Elongation Hysteresis of Hevea and Synthetic Elastomers

A hysteresis test has been developed which measures directly the energy loss per cycle of elongation. Six samples are stretched, like the spokes of a wheel, between a small disk and a large disk. The large disk is motor driven, and the small disk, mounted on a ball bearing, is displaced eccentrically with respect to the larger disk. In the elongation cycle which each sample undergoes with each revolution, the hysteresis causes an average force on the small disk which is normal to the eccentric displacement and is proportional to the energy loss per cycle.
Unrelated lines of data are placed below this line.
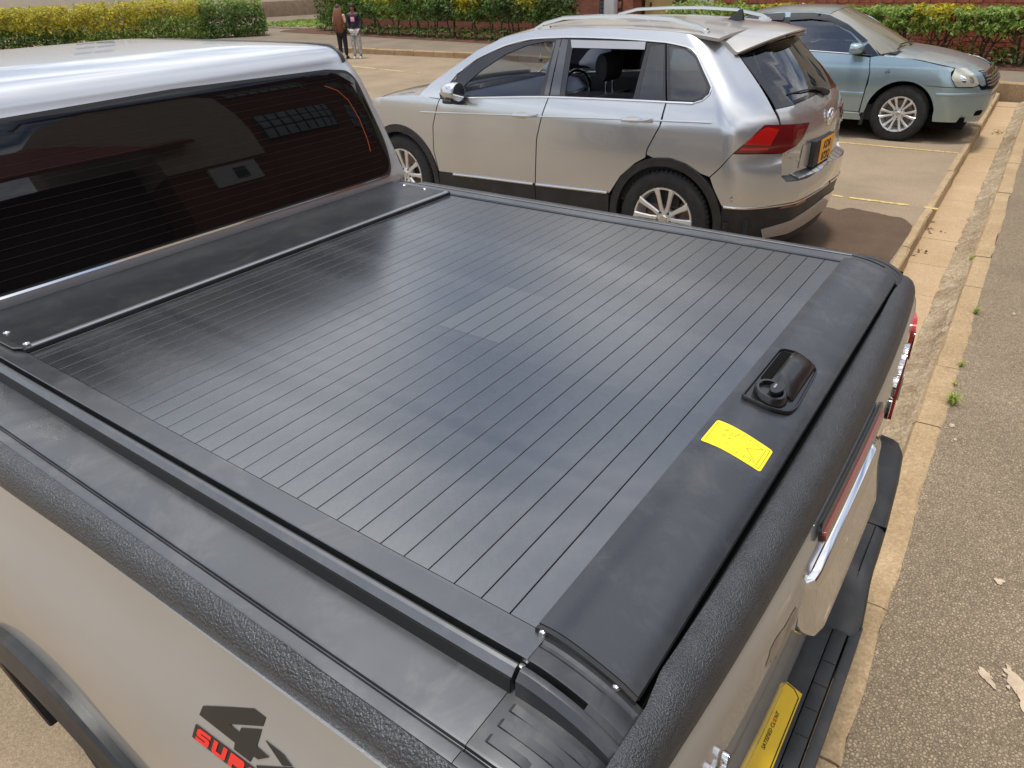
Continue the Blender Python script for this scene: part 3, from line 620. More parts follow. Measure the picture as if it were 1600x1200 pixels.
def leaf_pile(c, n, sp, seed, label):
    r_ = random.Random(seed); V = []; F = []
    for _ in range(n):
        p = Vector((c[0]+r_.gauss(0, sp), c[1]+r_.gauss(0, sp*1.3), c[2]+r_.uniform(.003, .02))); a = Vector((r_.uniform(-1, 1), r_.uniform(-1, 1), r_.uniform(-.4, .4))).normalized()*r_.uniform(.012, .028); b = a.cross(Vector((r_.uniform(-.3, .3), r_.uniform(-.3, .3), 1))).normalized()*r_.uniform(.006, .013)
        i = len(V); V += [tuple(p-a), tuple(p-b), tuple(p+a), tuple(p+b)]; F.append((i, i+1, i+2, i+3))
    me = bpy.data.meshes.new('dry_leaves'); me.from_pydata(V, [], F); me.materials.append(MATS['dry_leaf']); o = link('dry_leaves', me); tag(o, label, 'leaves'); stuff(o)
leaf_pile((1.10, 11.35, -.125), 26, .055, 1, 'clump of dry leaves lying mid channel beyond the cars')
leaf_pile((1.02, 6.55, -.125), 9, .05, 2, 'few dry leaves against the kerb foot behind the silver car')
leaf_pile((1.03, 5.9, -.125), 6, .04, 3, 'dry leaves at the kerb foot near the truck corner')
# ------------------------------------------------------------------ buildings and walls
def brick_tex(name, c1, c2, mo, sc=1.0):
    mt, t, b = _base(name); co = t.nodes.new('ShaderNodeTexCoord'); mp = t.nodes.new('ShaderNodeMapping'); mp.inputs['Rotation'].default_value = (radians(90), 0, 0)
    br = t.nodes.new('ShaderNodeTexBrick'); br.inputs['Scale'].default_value = sc; br.inputs['Brick Width'].default_value = .24; br.inputs['Row Height'].default_value = .085; br.inputs['Mortar Size'].default_value = .008; br.inputs['Color1'].default_value = (*c1, 1); br.inputs['Color2'].default_value = (*c2, 1); br.inputs['Mortar'].default_value = (*mo, 1)
    t.links.new(co.outputs['Object'], mp.inputs[0]); t.links.new(mp.outputs[0], br.inputs['Vector']); t.links.new(br.outputs['Color'], b.inputs['Base Color']); b.inputs['Roughness'].default_value = .85
    bp = t.nodes.new('ShaderNodeBump'); bp.inputs['Strength'].default_value = .6; bp.inputs['Distance'].default_value = .01; bp.invert = True; t.links.new(br.outputs['Fac'], bp.inputs['Height']); t.links.new(bp.outputs[0], b.inputs['Normal']); MATS[name] = mt
brick_tex('brick_far', (.30, .095, .05), (.22, .065, .035), (.15, .10, .07))
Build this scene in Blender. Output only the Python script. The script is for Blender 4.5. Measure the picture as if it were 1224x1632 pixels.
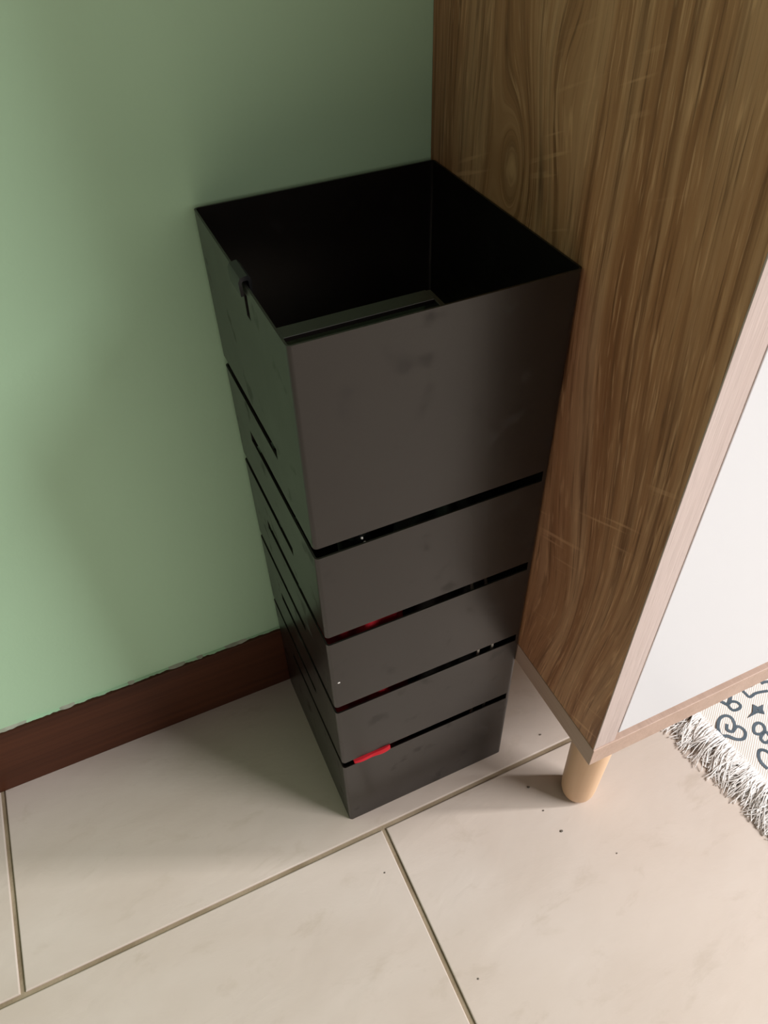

A lever and balance system makes it possible to measure this force continuously while the machine is running.Measurements were made on gum stocks of Hevea and five commercial synthetic elastomers. Testing conditions included temperatures, T, of 0°, 35°, 70°, and 105 °C., frequencies, f, of 5 and 50 c.p.s., mean elongations, e, of 50, 100, and 200%, and elongation amplitude, A, 25%. Absolute hysteresis, H, (loss/cycle-(amplitude) 2 ) at first decreases with increasing e and then flattens or goes through a minimum. Hysteresis decreases with increasing T. The temperature coefficient between 0° and 35 °C. is very large for Hycar. Hysteresis usually increases with f, but only slightly in most cases; and Hevea at e = 400% shows a reversal of frequency effect, which is presumably associated with crystallization effects.Under the same test conditions, the hysteresis of the synthetics is 10 to 20 times that of Hevea.When the hysteresis data for all synthetic stocks at various temperatures are plotted against T–T s , T s being second order transition temperature of the respective elastomer, the data lie within a rather narrow band. From this it is concluded that the hysteresis of synthetic elastomers arises from the same molecular forces which cause hardening and embrittlement at and below T s .